Deputy director at IMF’s research department, Gian Maria Milesi-Ferretti,  made this known Tuesday while addressing journalists at the ongoing annual meetings of the IMF and World Bank Group in Bali, Indonesia.

He said  the aggregate growth rate of Africa is being held down by its three largest economies being: Nigeria, South Africa and Angola.

Milesi-Ferretti said, “The aggregate growth rate for the continent is held down by the fact that the three largest economies are not performing up to their full potential.

“Nigeria’s growth, 1.9 per cent this year; 2.3 next year. South Africa, only 0.8 per cent this year. Angola, contracting by 0.1 per cent this year. So the aggregate — over three per cent this year, close to four per cent  next year — is despite the largest economies in the continent doing poorly.

“The continent could do much better once these economies are on a more solid footing, particularly South Africa and Nigeria because they are really large and affect a number of countries in their neighbourhood.”

IMF, had in its World Economic Outlook report released in July this year, projected that Nigeria’s economy would grow by 2.1 per cent in 2018 and 2.3 per cent in 2019.

In the October edition of the report, the Bretton Wood institution cut the growth projections for 2018 to 1.9 percent.

“In Nigeria and Angola, tighter monetary policy and moderation in food price increases contributed to tapering inflation. In Nigeria, inflation is projected to fall to 12.4 percent in 2018, from 16.5 percent in 2017, and to rise to 13.5 percent in 2019,” the report read.

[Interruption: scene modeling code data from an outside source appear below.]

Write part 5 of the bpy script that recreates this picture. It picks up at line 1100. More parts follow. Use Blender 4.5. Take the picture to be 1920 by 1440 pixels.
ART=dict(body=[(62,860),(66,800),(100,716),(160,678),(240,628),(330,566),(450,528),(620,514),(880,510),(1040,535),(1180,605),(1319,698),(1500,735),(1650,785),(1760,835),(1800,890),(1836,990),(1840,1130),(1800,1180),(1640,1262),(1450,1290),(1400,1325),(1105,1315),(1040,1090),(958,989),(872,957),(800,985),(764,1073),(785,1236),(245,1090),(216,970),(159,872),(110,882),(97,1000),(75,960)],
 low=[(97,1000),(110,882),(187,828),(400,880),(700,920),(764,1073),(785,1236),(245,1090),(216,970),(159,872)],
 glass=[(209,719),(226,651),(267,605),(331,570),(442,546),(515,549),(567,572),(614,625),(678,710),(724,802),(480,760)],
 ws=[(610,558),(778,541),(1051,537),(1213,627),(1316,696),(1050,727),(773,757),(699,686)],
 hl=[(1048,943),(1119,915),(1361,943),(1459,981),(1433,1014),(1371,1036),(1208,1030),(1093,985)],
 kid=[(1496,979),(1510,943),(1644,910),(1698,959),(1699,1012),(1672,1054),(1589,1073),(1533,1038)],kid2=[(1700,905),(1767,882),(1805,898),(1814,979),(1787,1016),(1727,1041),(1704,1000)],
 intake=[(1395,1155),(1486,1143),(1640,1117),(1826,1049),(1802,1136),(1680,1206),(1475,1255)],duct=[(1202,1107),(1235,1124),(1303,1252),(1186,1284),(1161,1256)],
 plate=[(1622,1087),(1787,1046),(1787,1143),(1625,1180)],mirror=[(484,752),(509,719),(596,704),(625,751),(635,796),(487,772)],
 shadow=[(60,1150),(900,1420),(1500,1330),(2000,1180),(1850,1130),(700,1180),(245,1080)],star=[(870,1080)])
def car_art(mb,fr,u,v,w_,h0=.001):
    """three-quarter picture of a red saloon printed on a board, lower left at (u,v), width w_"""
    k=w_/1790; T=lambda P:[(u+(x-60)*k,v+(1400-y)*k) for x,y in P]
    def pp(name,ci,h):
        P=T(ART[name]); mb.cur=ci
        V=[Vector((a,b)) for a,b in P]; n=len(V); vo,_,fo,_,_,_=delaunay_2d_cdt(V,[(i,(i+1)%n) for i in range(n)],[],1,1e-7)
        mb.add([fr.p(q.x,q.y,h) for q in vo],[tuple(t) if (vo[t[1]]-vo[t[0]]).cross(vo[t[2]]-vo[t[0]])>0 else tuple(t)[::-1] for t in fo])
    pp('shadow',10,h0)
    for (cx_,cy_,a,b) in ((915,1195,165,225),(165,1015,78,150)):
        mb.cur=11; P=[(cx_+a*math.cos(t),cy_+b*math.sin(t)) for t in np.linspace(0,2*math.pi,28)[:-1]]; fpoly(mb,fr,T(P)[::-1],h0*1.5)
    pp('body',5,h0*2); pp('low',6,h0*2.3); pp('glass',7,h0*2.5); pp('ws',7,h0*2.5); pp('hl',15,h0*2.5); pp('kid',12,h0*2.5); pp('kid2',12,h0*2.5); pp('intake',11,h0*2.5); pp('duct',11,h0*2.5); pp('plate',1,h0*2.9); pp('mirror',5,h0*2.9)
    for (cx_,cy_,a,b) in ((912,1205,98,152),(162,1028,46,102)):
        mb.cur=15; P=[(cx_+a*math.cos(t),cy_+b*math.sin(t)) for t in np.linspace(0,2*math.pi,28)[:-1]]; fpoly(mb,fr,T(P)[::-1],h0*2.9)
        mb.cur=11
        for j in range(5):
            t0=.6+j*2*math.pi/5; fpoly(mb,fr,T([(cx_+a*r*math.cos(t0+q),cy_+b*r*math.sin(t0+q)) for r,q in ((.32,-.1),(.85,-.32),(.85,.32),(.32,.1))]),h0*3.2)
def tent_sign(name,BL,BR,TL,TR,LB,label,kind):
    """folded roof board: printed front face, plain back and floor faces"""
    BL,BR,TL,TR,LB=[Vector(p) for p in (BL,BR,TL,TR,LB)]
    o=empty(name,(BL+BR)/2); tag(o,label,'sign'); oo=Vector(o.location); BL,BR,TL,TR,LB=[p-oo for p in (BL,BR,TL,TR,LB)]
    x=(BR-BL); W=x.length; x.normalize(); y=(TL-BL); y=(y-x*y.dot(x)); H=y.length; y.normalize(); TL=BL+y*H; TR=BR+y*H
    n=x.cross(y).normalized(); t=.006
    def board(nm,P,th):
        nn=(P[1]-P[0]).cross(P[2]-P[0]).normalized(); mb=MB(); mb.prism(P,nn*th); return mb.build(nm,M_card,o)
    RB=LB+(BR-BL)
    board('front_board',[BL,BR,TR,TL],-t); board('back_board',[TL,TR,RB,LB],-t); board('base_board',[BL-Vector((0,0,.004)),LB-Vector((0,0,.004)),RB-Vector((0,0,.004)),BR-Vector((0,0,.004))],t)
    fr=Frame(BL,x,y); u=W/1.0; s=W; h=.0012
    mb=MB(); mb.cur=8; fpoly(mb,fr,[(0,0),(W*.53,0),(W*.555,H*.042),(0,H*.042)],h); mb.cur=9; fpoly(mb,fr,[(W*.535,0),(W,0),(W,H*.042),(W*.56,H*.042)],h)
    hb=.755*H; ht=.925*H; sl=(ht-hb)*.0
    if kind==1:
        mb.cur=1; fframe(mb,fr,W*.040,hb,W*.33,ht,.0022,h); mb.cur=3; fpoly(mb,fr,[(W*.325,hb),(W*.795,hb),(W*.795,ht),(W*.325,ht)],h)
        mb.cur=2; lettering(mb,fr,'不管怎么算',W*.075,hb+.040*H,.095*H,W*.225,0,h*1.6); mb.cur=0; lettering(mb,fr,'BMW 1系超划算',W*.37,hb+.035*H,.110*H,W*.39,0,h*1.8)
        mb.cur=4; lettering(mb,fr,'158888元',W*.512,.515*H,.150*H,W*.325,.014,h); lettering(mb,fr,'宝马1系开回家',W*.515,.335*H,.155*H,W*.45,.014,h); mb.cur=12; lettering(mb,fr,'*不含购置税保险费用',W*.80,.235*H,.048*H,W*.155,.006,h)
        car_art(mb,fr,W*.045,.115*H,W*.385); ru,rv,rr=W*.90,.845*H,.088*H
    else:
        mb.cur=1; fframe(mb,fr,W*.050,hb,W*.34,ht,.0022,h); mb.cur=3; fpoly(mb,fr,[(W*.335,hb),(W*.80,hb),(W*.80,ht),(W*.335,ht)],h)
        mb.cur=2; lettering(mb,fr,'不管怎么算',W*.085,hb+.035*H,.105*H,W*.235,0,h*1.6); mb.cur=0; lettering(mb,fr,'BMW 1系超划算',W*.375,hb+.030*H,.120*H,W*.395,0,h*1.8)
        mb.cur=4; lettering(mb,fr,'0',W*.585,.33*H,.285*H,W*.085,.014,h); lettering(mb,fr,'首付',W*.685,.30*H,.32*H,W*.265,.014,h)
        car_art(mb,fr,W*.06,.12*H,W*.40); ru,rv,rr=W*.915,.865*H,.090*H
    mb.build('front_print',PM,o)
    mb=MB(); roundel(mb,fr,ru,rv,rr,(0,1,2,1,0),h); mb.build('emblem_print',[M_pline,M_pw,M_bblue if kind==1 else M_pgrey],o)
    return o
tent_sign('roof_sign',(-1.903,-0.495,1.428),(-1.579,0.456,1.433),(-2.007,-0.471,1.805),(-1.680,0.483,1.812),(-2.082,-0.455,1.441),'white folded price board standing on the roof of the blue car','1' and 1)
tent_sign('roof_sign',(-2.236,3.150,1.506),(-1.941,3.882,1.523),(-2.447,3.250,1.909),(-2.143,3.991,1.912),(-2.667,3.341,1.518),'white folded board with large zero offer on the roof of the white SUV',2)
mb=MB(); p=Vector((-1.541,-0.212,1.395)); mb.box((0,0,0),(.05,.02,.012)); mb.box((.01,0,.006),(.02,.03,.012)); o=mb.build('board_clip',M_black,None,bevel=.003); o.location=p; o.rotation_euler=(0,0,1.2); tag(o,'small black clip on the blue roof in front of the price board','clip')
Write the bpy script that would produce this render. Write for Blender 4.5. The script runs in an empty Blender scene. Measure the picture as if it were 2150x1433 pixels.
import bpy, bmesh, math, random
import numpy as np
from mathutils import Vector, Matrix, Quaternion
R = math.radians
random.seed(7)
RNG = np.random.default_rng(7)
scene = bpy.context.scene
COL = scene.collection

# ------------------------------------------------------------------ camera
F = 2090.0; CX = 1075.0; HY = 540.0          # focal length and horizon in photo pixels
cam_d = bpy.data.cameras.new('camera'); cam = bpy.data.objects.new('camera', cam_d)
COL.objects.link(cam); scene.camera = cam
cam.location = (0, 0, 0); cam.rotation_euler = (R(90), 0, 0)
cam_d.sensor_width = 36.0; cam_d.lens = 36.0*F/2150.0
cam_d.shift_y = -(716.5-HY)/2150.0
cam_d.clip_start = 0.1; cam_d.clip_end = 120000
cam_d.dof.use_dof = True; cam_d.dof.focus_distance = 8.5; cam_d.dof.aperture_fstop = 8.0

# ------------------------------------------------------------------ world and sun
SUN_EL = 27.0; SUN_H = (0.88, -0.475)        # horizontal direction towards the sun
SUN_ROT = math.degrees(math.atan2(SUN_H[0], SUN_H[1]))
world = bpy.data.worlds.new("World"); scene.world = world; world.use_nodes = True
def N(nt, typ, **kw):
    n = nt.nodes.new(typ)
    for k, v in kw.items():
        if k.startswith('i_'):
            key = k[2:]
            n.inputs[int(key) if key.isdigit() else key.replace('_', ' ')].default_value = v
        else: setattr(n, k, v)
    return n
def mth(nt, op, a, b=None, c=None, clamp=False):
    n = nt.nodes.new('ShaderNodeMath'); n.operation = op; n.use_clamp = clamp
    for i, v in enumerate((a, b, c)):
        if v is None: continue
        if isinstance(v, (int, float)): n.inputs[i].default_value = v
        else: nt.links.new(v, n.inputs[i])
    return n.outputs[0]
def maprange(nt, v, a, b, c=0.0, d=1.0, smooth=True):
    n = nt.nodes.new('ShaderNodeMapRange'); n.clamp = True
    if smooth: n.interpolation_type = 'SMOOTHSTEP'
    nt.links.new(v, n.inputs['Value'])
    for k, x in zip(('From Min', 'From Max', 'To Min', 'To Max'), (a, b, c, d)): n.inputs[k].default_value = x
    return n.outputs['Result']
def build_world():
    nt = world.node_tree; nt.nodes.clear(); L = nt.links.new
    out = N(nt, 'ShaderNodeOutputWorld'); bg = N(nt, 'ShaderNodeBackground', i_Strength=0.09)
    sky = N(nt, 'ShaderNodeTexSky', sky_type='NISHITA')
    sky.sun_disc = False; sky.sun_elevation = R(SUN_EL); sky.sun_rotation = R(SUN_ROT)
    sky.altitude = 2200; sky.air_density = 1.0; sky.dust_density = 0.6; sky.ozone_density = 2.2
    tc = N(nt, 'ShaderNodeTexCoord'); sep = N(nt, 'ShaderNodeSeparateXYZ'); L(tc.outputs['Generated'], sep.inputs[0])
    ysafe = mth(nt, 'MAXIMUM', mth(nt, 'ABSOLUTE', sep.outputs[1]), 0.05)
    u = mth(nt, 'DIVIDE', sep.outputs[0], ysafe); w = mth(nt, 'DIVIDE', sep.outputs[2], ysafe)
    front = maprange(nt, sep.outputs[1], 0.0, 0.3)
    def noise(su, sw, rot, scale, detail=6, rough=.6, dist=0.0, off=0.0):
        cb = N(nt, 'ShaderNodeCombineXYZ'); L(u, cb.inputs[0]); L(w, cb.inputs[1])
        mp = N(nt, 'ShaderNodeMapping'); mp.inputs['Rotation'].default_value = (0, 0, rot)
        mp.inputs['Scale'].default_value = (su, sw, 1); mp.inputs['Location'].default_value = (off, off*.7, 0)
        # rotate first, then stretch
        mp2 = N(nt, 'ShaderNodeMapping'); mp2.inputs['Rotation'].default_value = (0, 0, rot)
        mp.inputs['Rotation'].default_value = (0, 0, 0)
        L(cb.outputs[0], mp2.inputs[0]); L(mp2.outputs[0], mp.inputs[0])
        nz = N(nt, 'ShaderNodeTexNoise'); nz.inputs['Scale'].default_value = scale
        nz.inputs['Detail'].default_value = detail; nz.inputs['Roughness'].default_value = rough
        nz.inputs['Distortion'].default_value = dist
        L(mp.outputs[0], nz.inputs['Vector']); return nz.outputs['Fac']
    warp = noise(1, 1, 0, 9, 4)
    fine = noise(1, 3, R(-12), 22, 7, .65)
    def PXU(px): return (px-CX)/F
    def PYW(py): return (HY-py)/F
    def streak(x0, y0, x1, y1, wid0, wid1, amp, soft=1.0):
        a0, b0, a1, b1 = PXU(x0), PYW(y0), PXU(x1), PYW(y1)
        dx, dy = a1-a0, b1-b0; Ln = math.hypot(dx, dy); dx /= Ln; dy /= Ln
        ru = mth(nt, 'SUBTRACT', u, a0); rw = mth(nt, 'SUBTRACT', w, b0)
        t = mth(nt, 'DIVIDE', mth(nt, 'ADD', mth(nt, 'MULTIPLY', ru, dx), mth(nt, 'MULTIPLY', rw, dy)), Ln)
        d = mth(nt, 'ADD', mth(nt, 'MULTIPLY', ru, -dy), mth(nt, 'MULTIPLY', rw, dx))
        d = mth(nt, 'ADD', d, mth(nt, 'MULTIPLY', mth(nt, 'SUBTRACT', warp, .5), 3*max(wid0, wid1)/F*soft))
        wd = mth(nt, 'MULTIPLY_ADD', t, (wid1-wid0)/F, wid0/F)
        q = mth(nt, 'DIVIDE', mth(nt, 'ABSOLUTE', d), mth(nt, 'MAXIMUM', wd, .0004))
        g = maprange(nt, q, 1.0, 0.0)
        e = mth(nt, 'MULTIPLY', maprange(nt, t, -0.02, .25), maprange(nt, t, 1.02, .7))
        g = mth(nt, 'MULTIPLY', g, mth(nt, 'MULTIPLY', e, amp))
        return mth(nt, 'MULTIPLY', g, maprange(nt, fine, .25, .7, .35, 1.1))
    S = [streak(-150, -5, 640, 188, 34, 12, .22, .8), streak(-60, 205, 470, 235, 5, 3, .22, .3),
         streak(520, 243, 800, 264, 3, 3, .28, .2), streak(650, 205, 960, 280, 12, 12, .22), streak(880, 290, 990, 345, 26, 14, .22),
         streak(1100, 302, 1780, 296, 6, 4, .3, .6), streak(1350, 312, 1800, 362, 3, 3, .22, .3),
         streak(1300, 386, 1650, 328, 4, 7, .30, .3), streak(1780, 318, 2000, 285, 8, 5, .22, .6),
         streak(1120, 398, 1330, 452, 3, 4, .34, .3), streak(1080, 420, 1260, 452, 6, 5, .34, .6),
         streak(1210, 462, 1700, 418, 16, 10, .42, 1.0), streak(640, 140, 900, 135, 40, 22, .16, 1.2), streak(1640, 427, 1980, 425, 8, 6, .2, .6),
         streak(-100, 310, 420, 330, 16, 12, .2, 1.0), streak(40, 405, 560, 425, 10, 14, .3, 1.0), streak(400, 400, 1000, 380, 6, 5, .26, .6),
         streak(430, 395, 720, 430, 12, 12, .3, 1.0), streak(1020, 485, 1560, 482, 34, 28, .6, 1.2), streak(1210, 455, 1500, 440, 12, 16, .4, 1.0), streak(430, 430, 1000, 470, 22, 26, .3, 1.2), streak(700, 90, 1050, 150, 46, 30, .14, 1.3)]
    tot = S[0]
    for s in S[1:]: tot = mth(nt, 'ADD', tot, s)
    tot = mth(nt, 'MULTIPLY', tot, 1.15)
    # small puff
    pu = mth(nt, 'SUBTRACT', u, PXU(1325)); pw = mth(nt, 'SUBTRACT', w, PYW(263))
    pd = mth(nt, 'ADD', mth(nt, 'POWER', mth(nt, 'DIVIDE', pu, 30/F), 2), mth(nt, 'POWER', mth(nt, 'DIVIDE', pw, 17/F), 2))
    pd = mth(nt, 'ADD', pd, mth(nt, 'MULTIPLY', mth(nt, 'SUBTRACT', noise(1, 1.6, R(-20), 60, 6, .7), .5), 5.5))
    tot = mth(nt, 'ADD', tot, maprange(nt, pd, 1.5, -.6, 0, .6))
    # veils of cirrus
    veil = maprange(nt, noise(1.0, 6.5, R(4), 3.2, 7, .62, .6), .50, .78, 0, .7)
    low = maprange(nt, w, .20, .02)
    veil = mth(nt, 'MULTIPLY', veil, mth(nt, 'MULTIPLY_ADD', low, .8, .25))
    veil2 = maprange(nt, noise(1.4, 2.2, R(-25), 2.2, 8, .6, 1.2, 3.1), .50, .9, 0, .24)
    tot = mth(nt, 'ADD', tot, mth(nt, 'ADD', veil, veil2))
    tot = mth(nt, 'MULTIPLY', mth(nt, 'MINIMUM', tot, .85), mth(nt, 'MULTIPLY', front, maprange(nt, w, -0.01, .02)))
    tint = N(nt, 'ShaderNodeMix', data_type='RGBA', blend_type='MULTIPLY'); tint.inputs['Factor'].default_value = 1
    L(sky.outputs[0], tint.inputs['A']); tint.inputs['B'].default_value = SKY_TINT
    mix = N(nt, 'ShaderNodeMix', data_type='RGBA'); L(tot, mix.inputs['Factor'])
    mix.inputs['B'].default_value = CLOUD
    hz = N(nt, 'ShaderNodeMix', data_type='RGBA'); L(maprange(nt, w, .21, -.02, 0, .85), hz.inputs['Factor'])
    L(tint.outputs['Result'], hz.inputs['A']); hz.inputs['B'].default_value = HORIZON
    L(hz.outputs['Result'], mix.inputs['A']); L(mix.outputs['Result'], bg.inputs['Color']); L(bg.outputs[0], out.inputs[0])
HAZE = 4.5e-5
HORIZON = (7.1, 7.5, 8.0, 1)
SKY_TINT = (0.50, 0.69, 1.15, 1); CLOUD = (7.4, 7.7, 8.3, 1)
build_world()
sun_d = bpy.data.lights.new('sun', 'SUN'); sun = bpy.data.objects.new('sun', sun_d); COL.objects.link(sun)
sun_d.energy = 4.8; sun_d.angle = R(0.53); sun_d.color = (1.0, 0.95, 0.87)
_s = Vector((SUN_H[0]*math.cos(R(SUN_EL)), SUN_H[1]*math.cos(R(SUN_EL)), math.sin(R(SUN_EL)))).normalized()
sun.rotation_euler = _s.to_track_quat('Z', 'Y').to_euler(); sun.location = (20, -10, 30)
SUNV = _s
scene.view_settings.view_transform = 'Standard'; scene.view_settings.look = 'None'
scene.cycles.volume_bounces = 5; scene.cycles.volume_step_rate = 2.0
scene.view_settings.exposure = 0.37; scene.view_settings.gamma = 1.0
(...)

Similarly, the World Bank recently slashed its growth projections for Nigeria  by 0.2 per cent, citing reduction in oil production levels, and contraction in the agricultural sector, following the herder-farmer crisis.

Also speaking at a press briefing on the World Economic Outlook, WEO, in Bali, Indonesia, yesterday, the IMF Economic Counsellor and Director of Research Department, Mr. Maurice Obstfeld said the Fund has cut global growth projection to 3.7 per cent for this year and next year.

The new projection is a marginal reduction of the 3.9 per cent projection of last April’s World Economic Outlook report.

Obstfeld said, “The latest World Economic Outlook report projects that global growth will remain steady over this year and next, at last rate of 3.7 percent.  

“This growth exceeds that achieved in any of the years between 2012 and 2016, and it occurs as many economies have reached or are nearing full employment and as earlier deflation fears have dissipated.

“Thus, policy makers still have an excellent opportunity to build resilience and implement growth-enhancing reforms.

“Last April, at the time of our last World Economic Outlook, the world economy broad-based momentum led us to project a 3.9 per cent growth rate for both this year and next.

“Considering developments since then, however, that number now appears overoptimistic.  Rather than rising, growth has plateaued at 3,7 per cent.”